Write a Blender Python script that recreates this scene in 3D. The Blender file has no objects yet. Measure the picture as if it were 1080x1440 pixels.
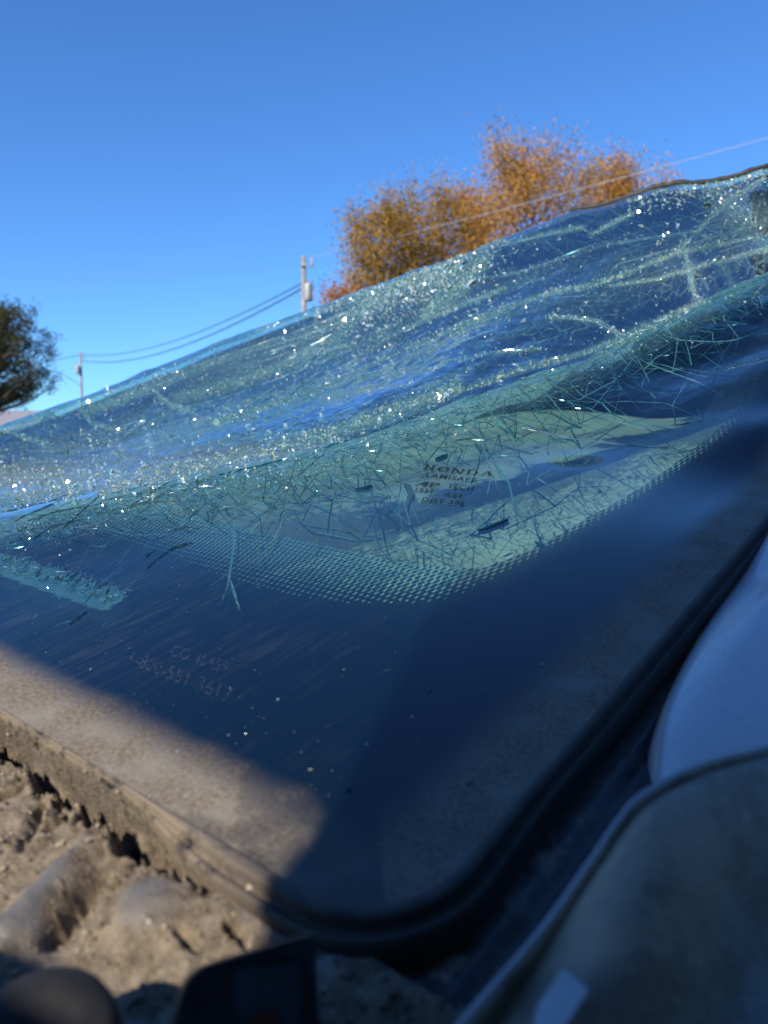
import bpy, bmesh, math, random
import numpy as np
from mathutils import Vector, Matrix
from mathutils.bvhtree import BVHTree

random.seed(7)
rng = np.random.default_rng(7)
S = bpy.context.scene
COL = S.collection

# ------------------------------------------------------------------ camera
PITCH = math.radians(4.2)
CAM = Vector((0, 0, 1.15))
FPX = 1088.0                      # focal length in photograph pixels (1080 x 1440)
cd = bpy.data.cameras.new('camera')
cam = bpy.data.objects.new('camera', cd)
COL.objects.link(cam)
cam.location = CAM
cam.rotation_euler = (math.radians(90) - PITCH, 0, 0)
cd.sensor_fit = 'VERTICAL'
cd.lens = 5.1
cd.sensor_height = 5.1 * 1440 / FPX
cd.sensor_width = cd.sensor_height * 0.75
cd.clip_start = 0.004
cd.clip_end = 6000
cd.dof.use_dof = True
cd.dof.focus_distance = 0.35
cd.dof.aperture_fstop = 3.3
S.camera = cam
RT = Vector((1, 0, 0))
FW = Vector((0, math.cos(PITCH), -math.sin(PITCH)))
UP = Vector((0, math.sin(PITCH), math.cos(PITCH)))

# ------------------------------------------------------------------ light
SUN_EL, SUN_AZ = 36.0, -146.0     # azimuth from +Y, clockwise seen from above
az, el = math.radians(SUN_AZ), math.radians(SUN_EL)
LDIR = Vector((math.sin(az) * math.cos(el), math.cos(az) * math.cos(el), math.sin(el)))
W = bpy.data.worlds.new('World')
S.world = W
W.use_nodes = True
nt = W.node_tree
bg = nt.nodes['Background']
sky = nt.nodes.new('ShaderNodeTexSky')
sky.sky_type = 'NISHITA'
sky.sun_disc = False
sky.sun_elevation = el
sky.sun_rotation = az
sky.altitude = 300
sky.air_density = 1.0
sky.dust_density = 0.1
sky.ozone_density = 3.0
hs = nt.nodes.new('ShaderNodeVectorMath')      # the phone's clear deep blue white balance
hs.operation = 'MULTIPLY'
hs.inputs[1].default_value = (0.50, 0.90, 1.36)
nt.links.new(sky.outputs[0], hs.inputs[0])
nt.links.new(hs.outputs[0], bg.inputs[0])
bg.inputs[1].default_value = 0.120
sd = bpy.data.lights.new('sun', 'SUN')
sd.energy = 4.6
sd.angle = math.radians(0.53)
sd.color = (1.0, 0.90, 0.74)
so = bpy.data.objects.new('sun', sd)
COL.objects.link(so)
so.rotation_euler = LDIR.to_track_quat('Z', 'Y').to_euler()
S.view_settings.view_transform = 'Standard'
S.view_settings.look = 'None'
S.view_settings.exposure = 0.30
S.view_settings.gamma = 1.0
S.view_settings.use_curve_mapping = False
S.cycles.max_bounces = 12
S.cycles.transparent_max_bounces = 24
S.cycles.glossy_bounces = 4
S.cycles.diffuse_bounces = 3
S.cycles.sample_clamp_indirect = 4.0
S.cycles.caustics_reflective = False
S.cycles.caustics_refractive = False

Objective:
Reproduce the data word for word, excluding its pictures.

Task result:
Write a Blender Python script that recreates this scene in 3D. The Blender file has no objects yet. Measure the picture as if it were 1080x1440 pixels.
import bpy, bmesh, math, random
import numpy as np
from mathutils import Vector, Matrix
from mathutils.bvhtree import BVHTree

random.seed(7)
rng = np.random.default_rng(7)
S = bpy.context.scene
COL = S.collection

# ------------------------------------------------------------------ camera
PITCH = math.radians(4.2)
CAM = Vector((0, 0, 1.15))
FPX = 1088.0                      # focal length in photograph pixels (1080 x 1440)
cd = bpy.data.cameras.new('camera')
cam = bpy.data.objects.new('camera', cd)
COL.objects.link(cam)
cam.location = CAM
cam.rotation_euler = (math.radians(90) - PITCH, 0, 0)
cd.sensor_fit = 'VERTICAL'
cd.lens = 5.1
cd.sensor_height = 5.1 * 1440 / FPX
cd.sensor_width = cd.sensor_height * 0.75
cd.clip_start = 0.004
cd.clip_end = 6000
cd.dof.use_dof = True
cd.dof.focus_distance = 0.35
cd.dof.aperture_fstop = 3.3
S.camera = cam
RT = Vector((1, 0, 0))
FW = Vector((0, math.cos(PITCH), -math.sin(PITCH)))
UP = Vector((0, math.sin(PITCH), math.cos(PITCH)))

# ------------------------------------------------------------------ light
SUN_EL, SUN_AZ = 36.0, -146.0     # azimuth from +Y, clockwise seen from above
az, el = math.radians(SUN_AZ), math.radians(SUN_EL)
LDIR = Vector((math.sin(az) * math.cos(el), math.cos(az) * math.cos(el), math.sin(el)))
W = bpy.data.worlds.new('World')
S.world = W
W.use_nodes = True
nt = W.node_tree
bg = nt.nodes['Background']
sky = nt.nodes.new('ShaderNodeTexSky')
sky.sky_type = 'NISHITA'
sky.sun_disc = False
sky.sun_elevation = el
sky.sun_rotation = az
sky.altitude = 300
sky.air_density = 1.0
sky.dust_density = 0.1
sky.ozone_density = 3.0
hs = nt.nodes.new('ShaderNodeVectorMath')      # the phone's clear deep blue white balance
hs.operation = 'MULTIPLY'
hs.inputs[1].default_value = (0.50, 0.90, 1.36)
nt.links.new(sky.outputs[0], hs.inputs[0])
nt.links.new(hs.outputs[0], bg.inputs[0])
bg.inputs[1].default_value = 0.120
sd = bpy.data.lights.new('sun', 'SUN')
sd.energy = 4.6
sd.angle = math.radians(0.53)
sd.color = (1.0, 0.90, 0.74)
so = bpy.data.objects.new('sun', sd)
COL.objects.link(so)
so.rotation_euler = LDIR.to_track_quat('Z', 'Y').to_euler()
S.view_settings.view_transform = 'Standard'
S.view_settings.look = 'None'
S.view_settings.exposure = 0.30
S.view_settings.gamma = 1.0
S.view_settings.use_curve_mapping = False
S.cycles.max_bounces = 12
S.cycles.transparent_max_bounces = 24
S.cycles.glossy_bounces = 4
S.cycles.diffuse_bounces = 3
S.cycles.sample_clamp_indirect = 4.0
S.cycles.caustics_reflective = False
S.cycles.caustics_refractive = False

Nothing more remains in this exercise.